The
federal government owns the Bonneville Power Administration, the Southeastern
Power Administration, the Southwestern Power Administration, and the Western
Area Power Administration. These four utilities transmit wholesale electricity
in 33 states. The power is mainly generated by the 130 hydroelectric plants
owned by the Army Corps of Engineers and Bureau of Reclamation. Power Marketing
Administrations (PMAs) account for 7 percent of U.S. electricity consumption.
The
PMAs sell most of their power at below-market rates to "preference"

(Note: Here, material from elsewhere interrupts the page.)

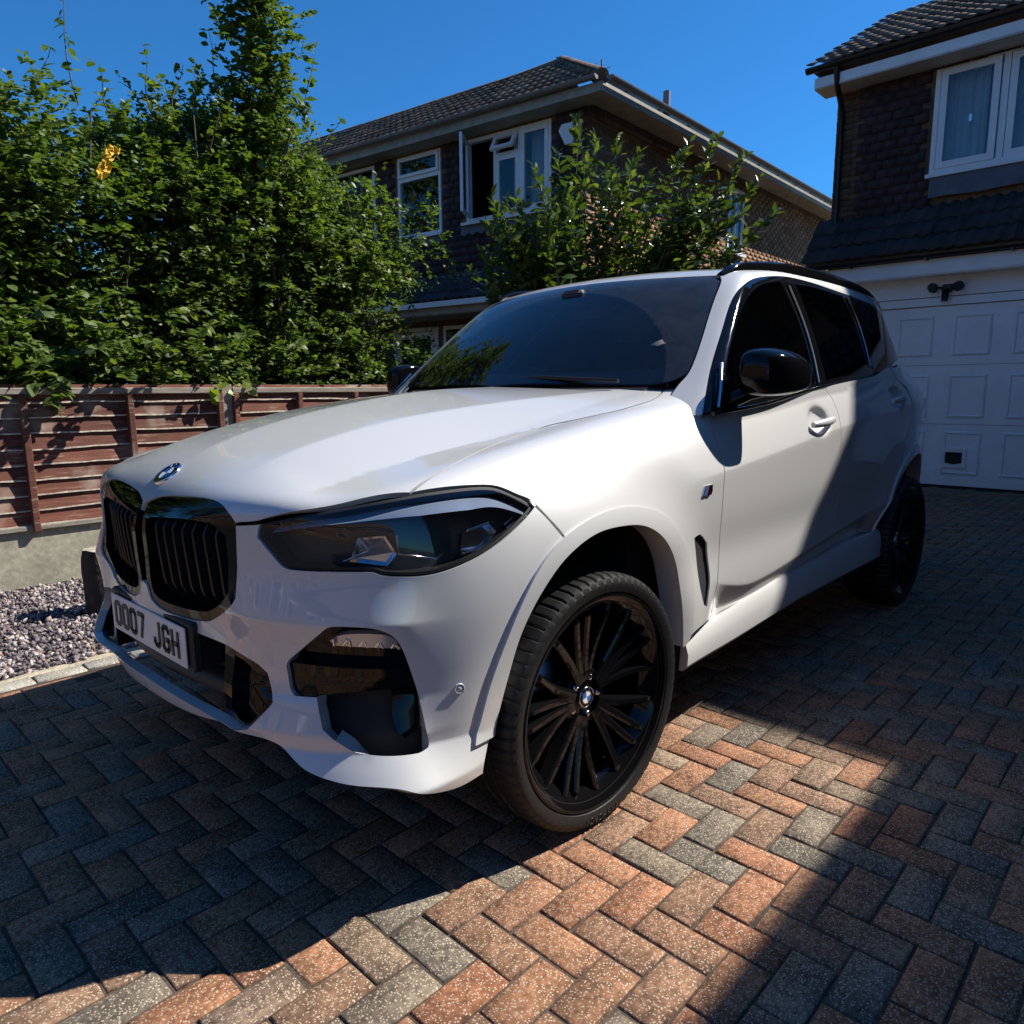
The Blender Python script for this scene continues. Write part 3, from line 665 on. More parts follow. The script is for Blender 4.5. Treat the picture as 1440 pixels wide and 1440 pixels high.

customers, meaning utilities owned by local governments and more than 600
nonprofit rural electric cooperatives. The PMAs and utilities benefit from
numerous subsidies. None of them pay federal or state income taxes. The
local utilities issue tax-exempt bonds. The PMAs can borrow from the U.S.
Treasury at favorable rates, and PMA bonds have implicit federal backing.
Finally, some of the PMAs receive direct subsidies from federal appropriations,
which totaled $368 million in 2015.
Those
subsidies distort the economy; they also harm the environment because they
result in artificially low prices, which encourage
overconsumption. However, a portion of the subsidies are likely dissipated
by government inefficiencies, rather than benefiting consumers. A Congressional
Budget Office study in 1997 found that the "managerial structure of the
federal power program makes it hard to operate
efficiently." And it found "inadequate maintenance of power
assets, a problem that applies to all of the federal power agencies, and low
utilization rates of hydropower generating capacity." Private hydro dams
"produced an average of 20 percent more electricity per unit of capacity
than did [federal] dams supplying the power marketing administrations." In addition to these hydropower shortcomings, one PMA
— Bonneville also has a history of supporting boondoggle nuclear plants.
The
Congressional Budget Office has concluded that the reasons for federal
ownership of electricity assets that "might have been appropriate in the
1930s are no longer valid." That is true. There is no need for the
government to be in the hydropower business today, especially since more than
two-thirds of U.S. hydropower plants are already owned privately.
The
PMAs and the generating plants owned by the Army Corps of Engineers and Bureau
of Reclamation should be privatized. That would increase operating efficiency
and allow prices to be set at market rates, thus ending incentives to
overconsume power. For the government, privatization would reduce spending by
ending subsidies, while raising revenue from the asset sales and taxation of
the privatized entities.
President
Reagan proposed privatizing the PMAs in his 1986 budget. President Clinton
oversaw the sale of the Alaska Power Administration in 1996 but was unable to
sell the other PMAs. Congress should dust off the Clinton reform plans and let
the private sector run the electricity industry.